##### Data lines
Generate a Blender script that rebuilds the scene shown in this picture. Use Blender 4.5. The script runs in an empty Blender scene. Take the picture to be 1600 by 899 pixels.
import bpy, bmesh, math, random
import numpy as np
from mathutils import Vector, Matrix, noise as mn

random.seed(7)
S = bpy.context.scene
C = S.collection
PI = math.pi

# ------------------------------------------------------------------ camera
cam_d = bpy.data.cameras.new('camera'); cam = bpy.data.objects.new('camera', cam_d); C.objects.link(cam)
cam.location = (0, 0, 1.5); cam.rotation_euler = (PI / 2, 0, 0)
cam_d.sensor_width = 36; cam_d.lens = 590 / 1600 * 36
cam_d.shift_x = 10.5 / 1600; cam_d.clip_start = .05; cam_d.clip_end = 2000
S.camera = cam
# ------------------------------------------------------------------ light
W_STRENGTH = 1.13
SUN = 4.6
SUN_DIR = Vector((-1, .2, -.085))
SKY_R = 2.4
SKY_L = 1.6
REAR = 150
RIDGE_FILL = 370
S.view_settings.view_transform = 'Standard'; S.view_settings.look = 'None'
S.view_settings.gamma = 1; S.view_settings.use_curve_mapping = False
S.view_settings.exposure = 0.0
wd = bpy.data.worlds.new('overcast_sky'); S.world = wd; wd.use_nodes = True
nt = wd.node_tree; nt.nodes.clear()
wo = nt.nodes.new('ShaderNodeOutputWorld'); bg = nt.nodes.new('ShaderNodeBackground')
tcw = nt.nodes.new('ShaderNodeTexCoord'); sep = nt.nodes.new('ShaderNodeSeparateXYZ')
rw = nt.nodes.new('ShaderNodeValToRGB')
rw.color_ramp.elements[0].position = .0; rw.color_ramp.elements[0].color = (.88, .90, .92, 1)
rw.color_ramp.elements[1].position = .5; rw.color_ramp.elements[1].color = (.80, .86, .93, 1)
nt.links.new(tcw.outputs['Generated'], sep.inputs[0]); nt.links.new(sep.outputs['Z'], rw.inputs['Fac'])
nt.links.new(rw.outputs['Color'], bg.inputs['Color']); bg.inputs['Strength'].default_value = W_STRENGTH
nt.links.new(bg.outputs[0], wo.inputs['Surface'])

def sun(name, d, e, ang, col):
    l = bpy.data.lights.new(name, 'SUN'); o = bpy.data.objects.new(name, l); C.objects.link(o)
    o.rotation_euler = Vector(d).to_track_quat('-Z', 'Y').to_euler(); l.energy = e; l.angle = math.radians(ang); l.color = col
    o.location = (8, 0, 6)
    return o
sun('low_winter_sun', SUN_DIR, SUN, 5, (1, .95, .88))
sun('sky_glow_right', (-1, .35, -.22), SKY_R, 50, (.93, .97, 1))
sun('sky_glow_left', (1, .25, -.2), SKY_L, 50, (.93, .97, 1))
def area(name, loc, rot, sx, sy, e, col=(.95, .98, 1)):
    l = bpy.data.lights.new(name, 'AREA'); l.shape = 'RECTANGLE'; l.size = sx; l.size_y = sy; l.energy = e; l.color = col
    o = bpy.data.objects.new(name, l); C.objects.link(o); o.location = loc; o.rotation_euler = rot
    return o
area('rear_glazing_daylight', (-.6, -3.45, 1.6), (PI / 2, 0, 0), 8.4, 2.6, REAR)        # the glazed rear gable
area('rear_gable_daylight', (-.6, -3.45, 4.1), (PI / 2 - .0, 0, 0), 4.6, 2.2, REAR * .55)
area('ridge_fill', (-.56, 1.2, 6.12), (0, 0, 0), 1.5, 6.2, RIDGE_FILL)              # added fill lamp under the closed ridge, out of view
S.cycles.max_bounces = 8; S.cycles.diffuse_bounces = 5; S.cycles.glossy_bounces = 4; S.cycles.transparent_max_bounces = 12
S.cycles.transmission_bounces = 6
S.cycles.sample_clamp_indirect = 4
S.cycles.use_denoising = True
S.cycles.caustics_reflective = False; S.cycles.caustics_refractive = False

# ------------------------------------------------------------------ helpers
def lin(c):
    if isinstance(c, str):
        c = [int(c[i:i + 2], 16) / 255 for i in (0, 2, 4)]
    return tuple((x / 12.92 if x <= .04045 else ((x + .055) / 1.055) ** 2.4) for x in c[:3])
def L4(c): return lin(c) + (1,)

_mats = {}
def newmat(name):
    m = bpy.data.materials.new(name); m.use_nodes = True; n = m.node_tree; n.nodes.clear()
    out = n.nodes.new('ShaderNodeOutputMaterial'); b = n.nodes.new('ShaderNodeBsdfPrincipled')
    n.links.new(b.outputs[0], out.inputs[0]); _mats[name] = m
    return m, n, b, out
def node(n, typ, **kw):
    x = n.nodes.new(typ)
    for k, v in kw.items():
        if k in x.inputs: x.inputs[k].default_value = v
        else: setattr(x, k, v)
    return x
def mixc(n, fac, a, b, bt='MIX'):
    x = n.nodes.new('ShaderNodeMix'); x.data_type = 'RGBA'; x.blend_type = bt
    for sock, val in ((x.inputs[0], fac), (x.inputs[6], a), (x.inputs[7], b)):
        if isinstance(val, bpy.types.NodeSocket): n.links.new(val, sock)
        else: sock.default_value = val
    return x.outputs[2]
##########
Given exercise: Word for word, write out the data.

Task answer:
Generate a Blender script that rebuilds the scene shown in this picture. Use Blender 4.5. The script runs in an empty Blender scene. Take the picture to be 1600 by 899 pixels.
import bpy, bmesh, math, random
import numpy as np
from mathutils import Vector, Matrix, noise as mn

random.seed(7)
S = bpy.context.scene
C = S.collection
PI = math.pi

# ------------------------------------------------------------------ camera
cam_d = bpy.data.cameras.new('camera'); cam = bpy.data.objects.new('camera', cam_d); C.objects.link(cam)
cam.location = (0, 0, 1.5); cam.rotation_euler = (PI / 2, 0, 0)
cam_d.sensor_width = 36; cam_d.lens = 590 / 1600 * 36
cam_d.shift_x = 10.5 / 1600; cam_d.clip_start = .05; cam_d.clip_end = 2000
S.camera = cam
# ------------------------------------------------------------------ light
W_STRENGTH = 1.13
SUN = 4.6
SUN_DIR = Vector((-1, .2, -.085))
SKY_R = 2.4
SKY_L = 1.6
REAR = 150
RIDGE_FILL = 370
S.view_settings.view_transform = 'Standard'; S.view_settings.look = 'None'
S.view_settings.gamma = 1; S.view_settings.use_curve_mapping = False
S.view_settings.exposure = 0.0
wd = bpy.data.worlds.new('overcast_sky'); S.world = wd; wd.use_nodes = True
nt = wd.node_tree; nt.nodes.clear()
wo = nt.nodes.new('ShaderNodeOutputWorld'); bg = nt.nodes.new('ShaderNodeBackground')
tcw = nt.nodes.new('ShaderNodeTexCoord'); sep = nt.nodes.new('ShaderNodeSeparateXYZ')
rw = nt.nodes.new('ShaderNodeValToRGB')
rw.color_ramp.elements[0].position = .0; rw.color_ramp.elements[0].color = (.88, .90, .92, 1)
rw.color_ramp.elements[1].position = .5; rw.color_ramp.elements[1].color = (.80, .86, .93, 1)
nt.links.new(tcw.outputs['Generated'], sep.inputs[0]); nt.links.new(sep.outputs['Z'], rw.inputs['Fac'])
nt.links.new(rw.outputs['Color'], bg.inputs['Color']); bg.inputs['Strength'].default_value = W_STRENGTH
nt.links.new(bg.outputs[0], wo.inputs['Surface'])

def sun(name, d, e, ang, col):
    l = bpy.data.lights.new(name, 'SUN'); o = bpy.data.objects.new(name, l); C.objects.link(o)
    o.rotation_euler = Vector(d).to_track_quat('-Z', 'Y').to_euler(); l.energy = e; l.angle = math.radians(ang); l.color = col
    o.location = (8, 0, 6)
    return o
sun('low_winter_sun', SUN_DIR, SUN, 5, (1, .95, .88))
sun('sky_glow_right', (-1, .35, -.22), SKY_R, 50, (.93, .97, 1))
sun('sky_glow_left', (1, .25, -.2), SKY_L, 50, (.93, .97, 1))
def area(name, loc, rot, sx, sy, e, col=(.95, .98, 1)):
    l = bpy.data.lights.new(name, 'AREA'); l.shape = 'RECTANGLE'; l.size = sx; l.size_y = sy; l.energy = e; l.color = col
    o = bpy.data.objects.new(name, l); C.objects.link(o); o.location = loc; o.rotation_euler = rot
    return o
area('rear_glazing_daylight', (-.6, -3.45, 1.6), (PI / 2, 0, 0), 8.4, 2.6, REAR)        # the glazed rear gable
area('rear_gable_daylight', (-.6, -3.45, 4.1), (PI / 2 - .0, 0, 0), 4.6, 2.2, REAR * .55)
area('ridge_fill', (-.56, 1.2, 6.12), (0, 0, 0), 1.5, 6.2, RIDGE_FILL)              # added fill lamp under the closed ridge, out of view
S.cycles.max_bounces = 8; S.cycles.diffuse_bounces = 5; S.cycles.glossy_bounces = 4; S.cycles.transparent_max_bounces = 12
S.cycles.transmission_bounces = 6
S.cycles.sample_clamp_indirect = 4
S.cycles.use_denoising = True
S.cycles.caustics_reflective = False; S.cycles.caustics_refractive = False

# ------------------------------------------------------------------ helpers
def lin(c):
    if isinstance(c, str):
        c = [int(c[i:i + 2], 16) / 255 for i in (0, 2, 4)]
    return tuple((x / 12.92 if x <= .04045 else ((x + .055) / 1.055) ** 2.4) for x in c[:3])
def L4(c): return lin(c) + (1,)

_mats = {}
def newmat(name):
    m = bpy.data.materials.new(name); m.use_nodes = True; n = m.node_tree; n.nodes.clear()
    out = n.nodes.new('ShaderNodeOutputMaterial'); b = n.nodes.new('ShaderNodeBsdfPrincipled')
    n.links.new(b.outputs[0], out.inputs[0]); _mats[name] = m
    return m, n, b, out
def node(n, typ, **kw):
    x = n.nodes.new(typ)
    for k, v in kw.items():
        if k in x.inputs: x.inputs[k].default_value = v
        else: setattr(x, k, v)
    return x
def mixc(n, fac, a, b, bt='MIX'):
    x = n.nodes.new('ShaderNodeMix'); x.data_type = 'RGBA'; x.blend_type = bt
    for sock, val in ((x.inputs[0], fac), (x.inputs[6], a), (x.inputs[7], b)):
        if isinstance(val, bpy.types.NodeSocket): n.links.new(val, sock)
        else: sock.default_value = val
    return x.outputs[2]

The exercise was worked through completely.